A new law doubling the jail term for assaulting police officers will hopefully reduce the level of attacks, Gloucestershire Police Federation, has said.

Recent Home Office figures show that 196 officers suffered an assault in the county last year.

The Protect the Protectors Bill has now gained Royal Assent and Sarah Johnson, Chair of Gloucestershire Police Federation, said officers are now quite correctly no longer accepting assaults as ‘just part of the job.’  

“The Bill becoming law is a start and a huge step forward and hopefully it will have an impact,” she said.

“One assault on an officer is too much,” she added, “and we are fortunate in Gloucestershire that we haven’t had such high levels of significant assaults.

“There’s been a bit of a cultural shift – many officers may have previously seen it as part of the job and would have just got on with it.

“But there’s certainly more awareness around reporting assaults here.”

Body worn video is a useful deterrent in officers’ PPE, she added, and plans are in place to improve access to it for every shift.

“People can see straight away they are being videoed and that is a deterrent in itself,” she said.

“There will be more BWV for Gloucestershire officers although we are not quite there yet.”

In Gloucestershire every assault on an officer is drawn to the attention of senior managers, she said.

“It means there is more awareness.
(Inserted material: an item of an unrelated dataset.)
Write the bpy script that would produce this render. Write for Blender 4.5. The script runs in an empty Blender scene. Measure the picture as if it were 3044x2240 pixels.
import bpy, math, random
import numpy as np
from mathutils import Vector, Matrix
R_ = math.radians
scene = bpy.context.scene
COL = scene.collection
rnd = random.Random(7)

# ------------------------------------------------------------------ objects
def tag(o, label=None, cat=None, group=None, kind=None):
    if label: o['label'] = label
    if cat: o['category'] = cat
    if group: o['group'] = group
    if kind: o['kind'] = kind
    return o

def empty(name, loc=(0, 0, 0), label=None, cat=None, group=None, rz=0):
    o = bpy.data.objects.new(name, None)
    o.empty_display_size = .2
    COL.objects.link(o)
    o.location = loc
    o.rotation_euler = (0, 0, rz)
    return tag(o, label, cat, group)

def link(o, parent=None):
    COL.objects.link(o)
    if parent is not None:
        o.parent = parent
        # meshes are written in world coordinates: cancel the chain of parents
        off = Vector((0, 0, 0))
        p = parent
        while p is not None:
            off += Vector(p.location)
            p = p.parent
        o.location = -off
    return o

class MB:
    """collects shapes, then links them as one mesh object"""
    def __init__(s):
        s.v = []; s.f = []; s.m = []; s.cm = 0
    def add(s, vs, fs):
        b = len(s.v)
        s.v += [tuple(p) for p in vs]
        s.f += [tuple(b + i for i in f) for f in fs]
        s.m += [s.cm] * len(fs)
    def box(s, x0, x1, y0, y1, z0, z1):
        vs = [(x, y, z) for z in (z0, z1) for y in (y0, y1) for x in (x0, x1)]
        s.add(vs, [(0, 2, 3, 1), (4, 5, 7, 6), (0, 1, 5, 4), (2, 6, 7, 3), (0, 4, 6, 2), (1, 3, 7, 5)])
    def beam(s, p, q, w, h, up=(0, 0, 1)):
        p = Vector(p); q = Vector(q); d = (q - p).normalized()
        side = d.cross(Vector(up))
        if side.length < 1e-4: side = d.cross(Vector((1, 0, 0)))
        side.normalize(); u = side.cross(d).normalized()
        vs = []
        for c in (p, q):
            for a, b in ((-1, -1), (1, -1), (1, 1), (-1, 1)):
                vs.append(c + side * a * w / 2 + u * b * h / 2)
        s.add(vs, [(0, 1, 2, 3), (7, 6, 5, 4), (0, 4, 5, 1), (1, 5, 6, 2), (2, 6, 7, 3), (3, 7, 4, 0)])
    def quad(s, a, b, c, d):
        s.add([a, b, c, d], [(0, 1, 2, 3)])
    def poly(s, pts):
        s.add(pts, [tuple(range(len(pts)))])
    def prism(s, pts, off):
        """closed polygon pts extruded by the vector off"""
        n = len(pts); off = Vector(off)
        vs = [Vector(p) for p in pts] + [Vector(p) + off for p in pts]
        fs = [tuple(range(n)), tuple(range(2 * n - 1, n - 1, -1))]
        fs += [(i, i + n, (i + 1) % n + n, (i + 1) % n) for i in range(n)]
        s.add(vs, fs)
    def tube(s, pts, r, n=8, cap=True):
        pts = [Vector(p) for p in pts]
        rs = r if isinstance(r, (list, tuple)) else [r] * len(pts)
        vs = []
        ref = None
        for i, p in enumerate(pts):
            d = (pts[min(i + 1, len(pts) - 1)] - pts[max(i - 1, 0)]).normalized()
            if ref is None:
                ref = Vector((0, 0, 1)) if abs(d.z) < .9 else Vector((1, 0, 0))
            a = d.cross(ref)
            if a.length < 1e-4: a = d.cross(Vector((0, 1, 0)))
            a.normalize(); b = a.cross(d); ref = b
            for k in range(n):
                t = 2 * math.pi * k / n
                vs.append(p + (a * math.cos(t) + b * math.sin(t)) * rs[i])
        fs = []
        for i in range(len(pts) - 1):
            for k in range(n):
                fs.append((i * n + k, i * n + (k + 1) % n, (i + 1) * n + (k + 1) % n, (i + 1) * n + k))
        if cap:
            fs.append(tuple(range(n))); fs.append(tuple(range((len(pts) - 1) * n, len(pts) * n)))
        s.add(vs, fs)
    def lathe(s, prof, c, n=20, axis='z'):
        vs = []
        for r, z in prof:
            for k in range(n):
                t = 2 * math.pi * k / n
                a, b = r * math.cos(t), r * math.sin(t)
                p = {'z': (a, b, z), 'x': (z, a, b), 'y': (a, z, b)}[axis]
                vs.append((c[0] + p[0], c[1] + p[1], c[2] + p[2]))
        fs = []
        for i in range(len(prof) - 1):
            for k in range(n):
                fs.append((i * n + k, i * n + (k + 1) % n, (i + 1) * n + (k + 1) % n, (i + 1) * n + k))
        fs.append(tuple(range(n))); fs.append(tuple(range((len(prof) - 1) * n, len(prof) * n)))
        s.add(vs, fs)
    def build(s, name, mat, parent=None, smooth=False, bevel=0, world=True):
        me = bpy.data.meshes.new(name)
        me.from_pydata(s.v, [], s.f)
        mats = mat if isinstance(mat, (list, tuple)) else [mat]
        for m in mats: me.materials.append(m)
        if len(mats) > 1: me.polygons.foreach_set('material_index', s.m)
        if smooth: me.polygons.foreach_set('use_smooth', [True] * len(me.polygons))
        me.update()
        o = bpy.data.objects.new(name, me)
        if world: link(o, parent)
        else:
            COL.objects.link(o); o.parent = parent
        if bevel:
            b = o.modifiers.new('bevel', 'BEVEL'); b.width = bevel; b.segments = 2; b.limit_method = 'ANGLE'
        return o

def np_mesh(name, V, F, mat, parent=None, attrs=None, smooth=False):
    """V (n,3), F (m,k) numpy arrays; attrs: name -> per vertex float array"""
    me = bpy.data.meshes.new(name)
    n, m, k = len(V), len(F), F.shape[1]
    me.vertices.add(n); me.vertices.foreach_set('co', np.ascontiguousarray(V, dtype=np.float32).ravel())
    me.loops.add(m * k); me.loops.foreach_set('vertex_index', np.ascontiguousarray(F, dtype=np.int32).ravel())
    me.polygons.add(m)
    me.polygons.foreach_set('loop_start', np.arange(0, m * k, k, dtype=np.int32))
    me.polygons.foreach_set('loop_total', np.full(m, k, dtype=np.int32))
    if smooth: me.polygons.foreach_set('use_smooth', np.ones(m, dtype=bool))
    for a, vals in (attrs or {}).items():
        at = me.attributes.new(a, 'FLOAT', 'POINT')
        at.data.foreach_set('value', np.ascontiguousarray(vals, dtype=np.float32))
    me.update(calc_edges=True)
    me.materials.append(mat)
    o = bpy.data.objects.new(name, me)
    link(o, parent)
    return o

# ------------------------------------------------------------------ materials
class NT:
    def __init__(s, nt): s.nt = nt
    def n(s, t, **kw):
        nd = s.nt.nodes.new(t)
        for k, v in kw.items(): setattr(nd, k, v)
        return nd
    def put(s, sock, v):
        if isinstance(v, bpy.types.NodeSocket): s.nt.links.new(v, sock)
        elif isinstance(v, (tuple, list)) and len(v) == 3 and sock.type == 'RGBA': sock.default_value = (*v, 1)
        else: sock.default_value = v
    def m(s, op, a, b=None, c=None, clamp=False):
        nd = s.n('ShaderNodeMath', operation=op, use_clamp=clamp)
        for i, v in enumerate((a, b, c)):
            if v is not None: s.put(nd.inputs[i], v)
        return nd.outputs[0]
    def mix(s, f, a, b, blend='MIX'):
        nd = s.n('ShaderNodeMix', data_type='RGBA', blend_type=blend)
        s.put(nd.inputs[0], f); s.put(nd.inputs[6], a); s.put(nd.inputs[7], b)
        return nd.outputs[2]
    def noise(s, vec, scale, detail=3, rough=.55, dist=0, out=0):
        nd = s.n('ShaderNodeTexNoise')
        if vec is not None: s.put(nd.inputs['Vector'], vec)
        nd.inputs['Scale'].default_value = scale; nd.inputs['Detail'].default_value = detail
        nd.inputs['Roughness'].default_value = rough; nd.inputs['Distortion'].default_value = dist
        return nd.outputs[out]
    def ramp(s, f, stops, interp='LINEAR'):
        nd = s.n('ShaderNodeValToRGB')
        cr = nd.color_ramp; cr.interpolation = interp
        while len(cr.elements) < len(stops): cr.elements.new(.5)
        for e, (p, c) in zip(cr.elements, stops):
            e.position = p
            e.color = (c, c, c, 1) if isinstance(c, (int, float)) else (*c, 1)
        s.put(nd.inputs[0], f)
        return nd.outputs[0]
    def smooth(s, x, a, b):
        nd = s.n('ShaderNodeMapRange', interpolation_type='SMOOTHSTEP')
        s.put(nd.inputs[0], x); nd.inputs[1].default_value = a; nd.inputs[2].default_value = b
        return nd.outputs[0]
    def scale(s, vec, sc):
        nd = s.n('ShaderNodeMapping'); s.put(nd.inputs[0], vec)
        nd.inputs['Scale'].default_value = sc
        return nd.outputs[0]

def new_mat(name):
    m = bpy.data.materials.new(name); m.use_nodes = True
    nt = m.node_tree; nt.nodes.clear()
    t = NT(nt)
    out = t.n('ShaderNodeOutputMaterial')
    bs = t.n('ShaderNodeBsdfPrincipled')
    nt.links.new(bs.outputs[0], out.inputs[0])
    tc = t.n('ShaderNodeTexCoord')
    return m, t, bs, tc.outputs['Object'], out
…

Stories about there being some gaps in terms of following our seven-point plan whereby individuals don’t take their own statements, they are given somebody to look after them, they don’t have to deal with the perpetrator and all of those things are few and far between, so things are definitely improving.

“The most important thing is for our colleagues and members to actually record and not let things slip.

“Unless we have the true facts and statistics we can’t work with them and say, ‘Actually this is not right. You might accept it but you shouldn’t expect your colleagues to accept it’.”